Remarkably, a second article in the same issue of the New Yorker devoted to one of our favorite topics–the wonders of nature. Click the image above to go to the source. The first one we linked to is by one of the magazine’s most distinguished writers, and we are pleased to encounter the author of the following for the first time:
The Pan-American Highway runs sixteen thousand miles, from Anchorage to Tierra del Fuego, with one significant interruption: an expanse of rain forest along the border of Colombia and Panama. The road ends abruptly on the Panama side, just north of a national park, and picks up again as a dirt path, sixty miles southeast, in Colombia, in the floodplain of the enormous Atrato River. The region in between, which spans two coasts with jungles and mountains and a confounding web of rivers, is known locally as the Tapón del Darién—the Darién Plug—for its seeming impassability.

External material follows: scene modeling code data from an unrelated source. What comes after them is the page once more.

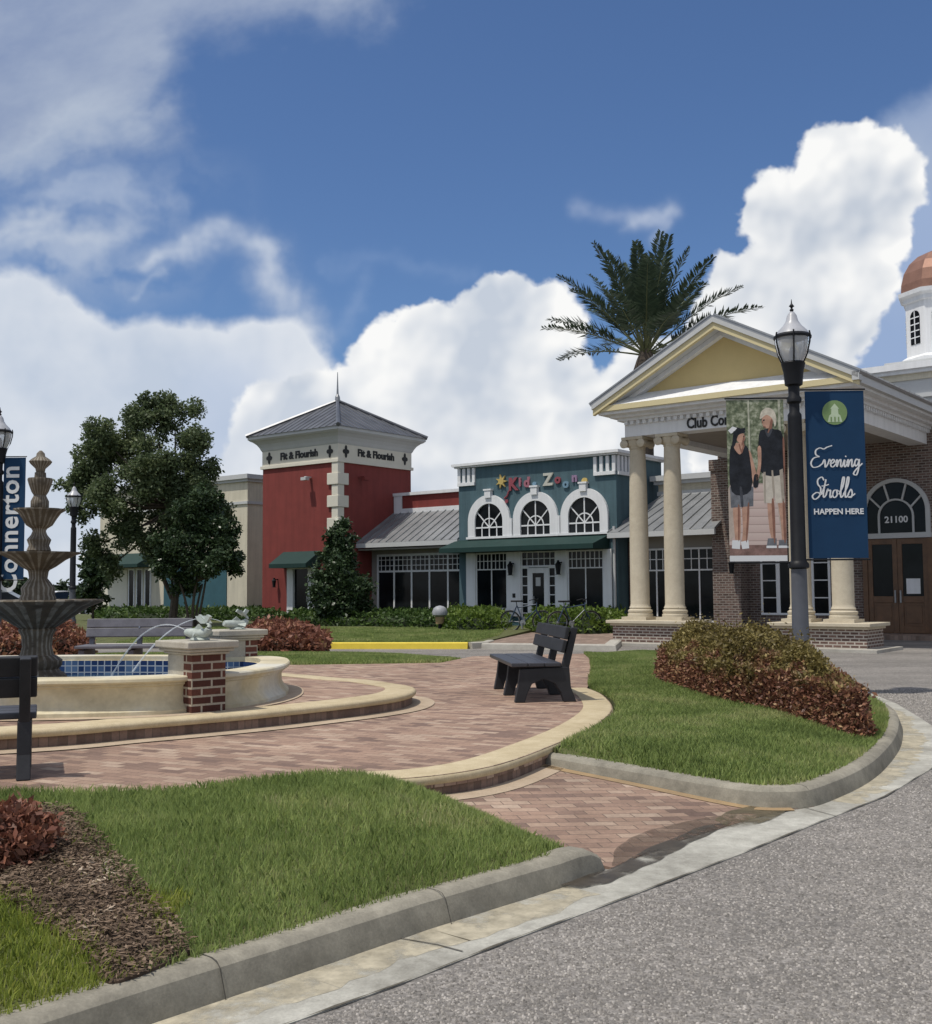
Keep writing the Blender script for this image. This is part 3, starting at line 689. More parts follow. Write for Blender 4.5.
# ------------------------------------------------------------------ benches
M_blk = plain('black_plastic', (.022, .023, .027), .55, .35, 6, spec=.35, bmp=.15, bscale=30)
M_gry = plain('grey_plastic', (.12, .12, .14), .55, .3, 6, spec=.35)
M_seat = plain('dark_seat_plastic', (.042, .043, .052), .4, .3, 6, spec=.45)
def bench(label, p, rz, length=1.75, m=M_blk, seat=M_seat):
    """faces -x, length along y (0..length), origin at the near front foot"""
    t = thing('bench', label, 'bench', p, rz, 'recycled plastic benches round the fountain')
    for y0 in (.0, length/2-.04, length-.09):
        b = MB()
        b.xz([(-.02, 0), (.09, 0), (.12, .1), (.17, .2), (.30, .25), (.42, .2), (.49, .1), (.52, 0), (.66, 0), (.60, .16), (.585, .38), (.5, .38), (.04, .36), (.02, .2)], y0, y0+.09)
        b.xz([(.5, .37), (.585, .37), (.69, .8), (.62, .81)], y0+.01, y0+.08)
        b.build('leg', m, t, bevel=.008)
    b = MB()
    for k in range(3): b.box(-.06+k*.185, -.06+k*.185+.18, -.03, length+.03, .385, .43)
    b.build('seat', seat, t, bevel=.01)
    Mx = Matrix.Translation((.49, 0, .38)) @ Matrix.Rotation(R(14), 4, 'Y')
    b = MB()
    for z0, z1 in ((.155, .295), (.302, .44)): b.box(-.045, .0, -.03, length+.03, z0, z1, M=Mx)
    b.build('backrest', m, t, bevel=.01)
    b = MB(); b.lathe([(.012, 0), (.012, .006)], 10, M=Mx @ Matrix.Translation((-.046, length/2, .3)) @ Matrix.Rotation(-pi/2, 4, 'Y')); b.build('plaque', plain('steel', (.4, .4, .4), .3, .1, metal=1), t)
    return t
p0 = xy(517, 703, ZP); p1 = xy(496, 689.5, ZP)
d = Vector(p1)-Vector(p0); bench('black plank bench on the brick patio beside the right-hand lawn', (p0[0], p0[1], ZP+.002), math.atan2(d.y, d.x)-pi/2, d.length+.09)
# near left bench, seen from behind: faces away (+y)
bench('near black bench cut by the left edge of the photo, seen from behind', (-4.76, 7.36, ZP+.002), R(-69), 1.75)
bench('weathered grey bench behind the fountain pool facing the camera', (-4.24, 16.5, ZP+.002), R(92), 1.55, M_gry, M_gry)
# ------------------------------------------------------------------ lamps with banners
M_iron = plain('dark_painted_iron', (.011, .012, .015), .5, .3, 6, spec=.22)
M_pole2 = plain('lit_pole_paint', (.075, .08, .095), .45, .2, 5, spec=.5)  # lower pole is paler: light falling on it put into the colour
m, nt, bs = mat('lamp_glass'); bs.inputs['Base Color'].default_value = (.82, .84, .86, 1); bs.inputs['Roughness'].default_value = .25
bs.inputs['Transmission Weight'].default_value = .6; bs.inputs['IOR'].default_value = 1.15; M_lglass = m
M_roofc = plain('grey_lamp_cap', (.4, .41, .44), .35, .15, 6)
def lamp(label, p, zb, arms=True, s=1.0):
    """acorn street lamp, height about 5.2"""
    t = thing('street_lamp', label, 'street lamp', (p[0], p[1], zb)); t.scale = (s, s, s)
    MB().lathe([(.2, 0), (.2, .12), (.15, .18), (.14, .5), (.115, .56), (.105, 1.55), (.1, 1.6)], 20).build('pole_base', M_pole2, t, smooth=True)
    MB().lathe([(.1, 1.56), (.14, 1.58), (.14, 1.63), (.115, 1.66), (.103, 1.68), (.096, 3.6), (.095, 3.65), (.095, 3.7), (.07, 3.74), (.07, 3.85), (.1, 3.88), (.1, 3.93), (.075, 3.97), (.08, 4.12)], 20).build('pole', M_iron, t, smooth=True)
    MB().lathe([(.085, 4.1), (.12, 4.12), (.135, 4.3), (.165, 4.42), (.15, 4.44)], 20).build('ballast_housing', M_iron, t, smooth=True)
    MB().lathe([(.14, 4.43), (.2, 4.56), (.235, 4.7), (.24, 4.78)], 24, caps=False).build('globe', M_lglass, t, smooth=True)
    MB().lathe([(.06, 4.44), (.06, 4.6), (.03, 4.66)], 12).build('lamp_bulb', M_roofc, t, smooth=True)
    b = MB()
    for k in range(6):
        a = k*pi/3+.3; b.tube([(r*math.cos(a), r*math.sin(a), z) for r, z in ((.155, 4.42), (.215, 4.54), (.255, 4.7), (.262, 4.8), (.25, 4.85))], .011, 6)
    b.build('cage', M_iron, t, smooth=True)
    MB().lathe([(.255, 4.77), (.26, 4.8), (.22, 4.84)], 24).build('rim', M_iron, t, smooth=True)
    MB().lathe([(.235, 4.82), (.2, 4.88), (.13, 4.95), (.085, 5.02), (.065, 5.1), (.045, 5.13), (.03, 5.15)], 24).build('lamp_roof', M_roofc, t, smooth=True)
    MB().lathe([(.012, 5.14), (.03, 5.18), (.012, 5.2), (.03, 5.24), (.01, 5.27), (.004, 5.33)], 10).box(-.035, .035, -.008, .008, 5.225, 5.24).build('finial', M_iron, t, smooth=True)
    return t
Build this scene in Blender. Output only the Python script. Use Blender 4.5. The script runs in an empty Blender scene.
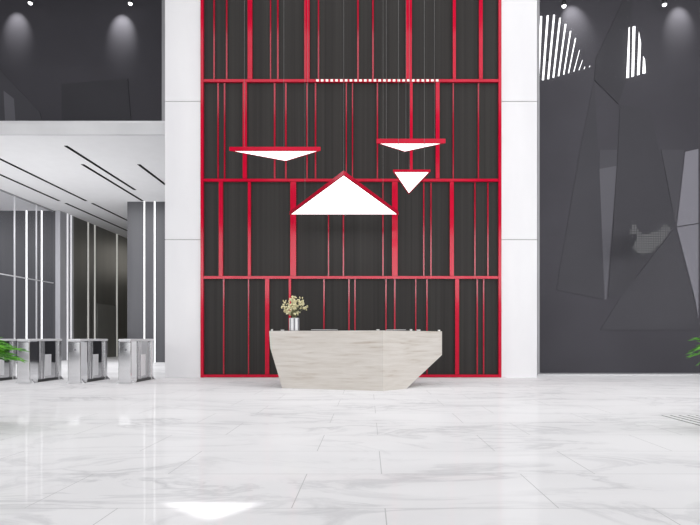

In English, it’s called the Darién Gap, the legacy of a nineteenth-century scramble to cut a seafaring channel from the Caribbean to the Pacific. The Prussian explorer Alexander von Humboldt speculated that the Darién isthmus harbored a river passage that need only be expanded to be navigable. In 1850, an Irish physician named Edward Cullen claimed to have walked such a passage without trouble, and his fraudulent assertion—supported by detailed phony maps—sparked a series of expeditions. Four years later, a twenty-seven-man team, led by Lieutenant Isaac Strain, of the United States Navy, set off to find Cullen’s mythical east-west passage. The team got lost within days and was forced to divide; seven men ultimately died. Strain refused to believe the indigenous Kuna who told him that he was going the wrong way, and months later he was found naked and sick, reduced to seventy-five pounds. He deemed Darién “utterly impracticable” for a canal, and engineers looked north to Panama City.
A century later, work stalled on the Darién link of the Pan-American Highway, and the gap came to mean something else: a breach in a road running north to south. American tourists arrived eager to hike it, and backpacking guides offered routes through the Serranía del Darién, the mountain range on the Colombia-Panama border. To automobile companies, the gap became an irresistible venue for publicity stunts. In 1961, a caravan of three red Chevrolet Corvairs took on “the world’s worst roadblock on the world’s greatest highway,” with support teams hacking trails and building bridges.